Ch-ch-changes
Wow, how is it 2010? How am I 25 years old? Where did the time go? Now that it’s resolution time, here is the obligatory “I’m going to blog more” post (that always ends in failure). 2009 was pretty good to me. I started working with Books@Torontoist. I launched a Glee blog. My b5media stuff went well. @booksin140 surpassed 5,000 followers. Life is good.
I left a decent job at University of Toronto Press to pursue a bunch of insane projects. The idea that I’ll fall flat on my face and become completely broke and homeless is never too far from my mind. However, check that second sentence again. I’m 25. When else am I going to do something this brave/crazy/dumb?
I’ll be spending most of my time hanging out over at Bookclub-in-a-Box. We’re getting a physical space where we can host bookclubs, film screenings and more, and we’re expanding our online presence. I’ve been freelancing for this company for nearly three years and the time came to for them to step everything up a notch. So they brought me on board in a semi-full-time capacity (hence, the job leaving). We’re planning a lot of cool adult literary-type programming, so keep your ears to the ground. It should be a good time for all.
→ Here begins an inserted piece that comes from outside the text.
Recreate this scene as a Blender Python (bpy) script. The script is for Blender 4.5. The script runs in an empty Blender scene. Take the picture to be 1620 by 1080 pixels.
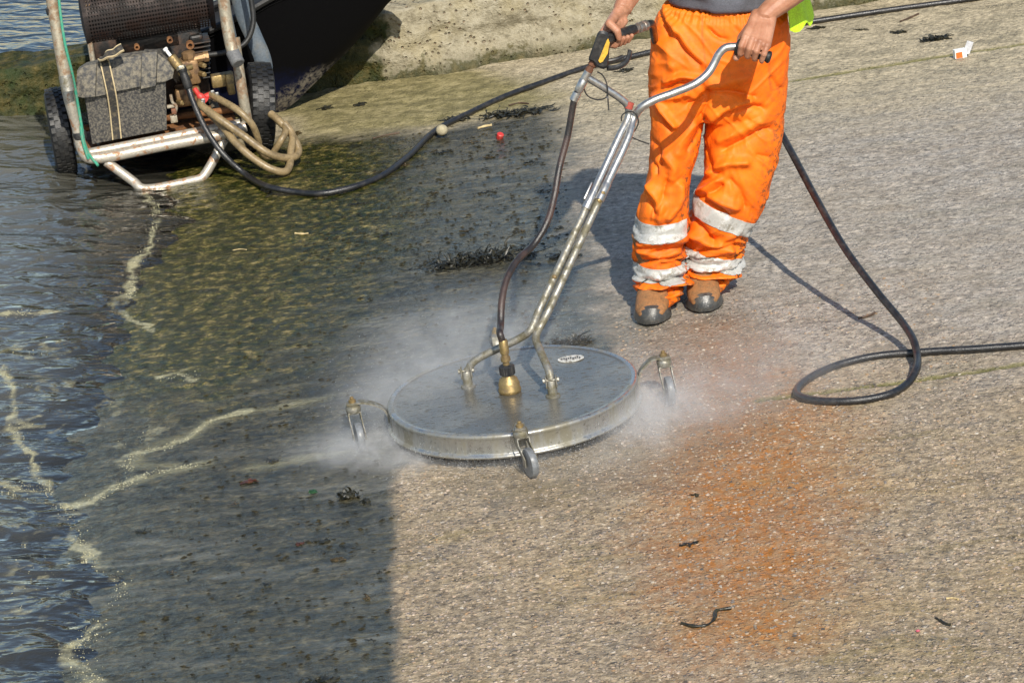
import bpy, bmesh, math, random
import numpy as np
from mathutils import Vector, Matrix

random.seed(4)
rng = np.random.default_rng(4)
scene = bpy.context.scene
col = scene.collection

# ------------------------------------------------------------------ camera
FPX = 5000.0
PITCH = math.radians(19.2)
SLOPE = math.radians(7.4)
DIST = 9.4
FW = np.array([0, math.cos(PITCH), -math.sin(PITCH)])
RT = np.array([1.0, 0, 0])
UP = np.cross(RT, FW)
UX = np.array([math.cos(SLOPE), 0, math.sin(SLOPE)])      # up the slipway
VY = np.array([0, 1.0, 0])                                # across the slipway
NN = np.array([-math.sin(SLOPE), 0, math.cos(SLOPE)])     # slipway normal


def ray(px, py):
    return FW + RT * (px - 810) / FPX - UP * (py - 540) / FPX


_r = ray(817.5, 667)
CAM = -DIST * _r / np.linalg.norm(_r)

cam = bpy.data.cameras.new('camera')
cam.sensor_width = 36
cam.lens = FPX / 1620 * 36
cam.clip_end = 500
camo = bpy.data.objects.new('camera', cam)
col.objects.link(camo)
camo.location = CAM
camo.rotation_euler = (math.pi / 2 - PITCH, 0, 0)
scene.camera = camo

# ------------------------------------------------------------------ light
SUNV = np.array([0.21, -1.14, 1.0])
SUNV = SUNV / np.linalg.norm(SUNV)
elev = math.asin(SUNV[2])
world = bpy.data.worlds.new('World')
scene.world = world
world.use_nodes = True
wn = world.node_tree
bg = wn.nodes['Background']
sky = wn.nodes.new('ShaderNodeTexSky')
sky.sky_type = 'NISHITA'
sky.sun_disc = False
sky.sun_elevation = elev
sky.sun_rotation = math.atan2(SUNV[0], SUNV[1])
sky.air_density = 1.2
sky.dust_density = 0.8
sky.ozone_density = 1.6
wn.links.new(sky.outputs[0], bg.inputs[0])
bg.inputs[1].default_value = 0.125
sl = bpy.data.lights.new('sun', 'SUN')
sl.energy = 5.0
sl.angle = math.radians(0.53)
sl.color = (1.0, 0.935, 0.82)
so = bpy.data.objects.new('sun', sl)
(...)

I’m hoping to spend some of 2010 focusing on me. Get my diet back on track. Get healthy again. Actually spend time with the guy who shares my bed. 2009 was exhausting and, unfortunately, my body and spirit was left on the back burner as I pursued all these (amazing!) projects. I’m giving veganism another shot. I’m exploring different ways I can get my body back in the kick-ass shape it was in college. I have no plans to run another Beep test, but I want to feel strong again. I haven’t felt strong in a long time.
I want to read more. Being asked to participate in several “Books of the Decade” lists and the Advent Books blog made me realize how unaware of my reading habits I am. I rarely read new releases. I rarely read Canadian releases. Part of this is that my personal tastes don’t necessarily line up with what’s happening with the literary scene right now. But, a larger part of it, is that I’m too lazy to stay on top of this kind of thing. My extreme distaste for hardcovers doesn’t help, but it’s not an excuse. I’m lazy. I need to stop being lazy.
I love new years. New day planners. new calendars. New leaves. This time, a new job. Who knows if I’ll actually update this space? Who knows if Bookclub-in-a-Box will work? Who knows where I’ll be in a year? As long as I breathe, everything will be okay.
It’s an adventure. Get excited. Keep breathing.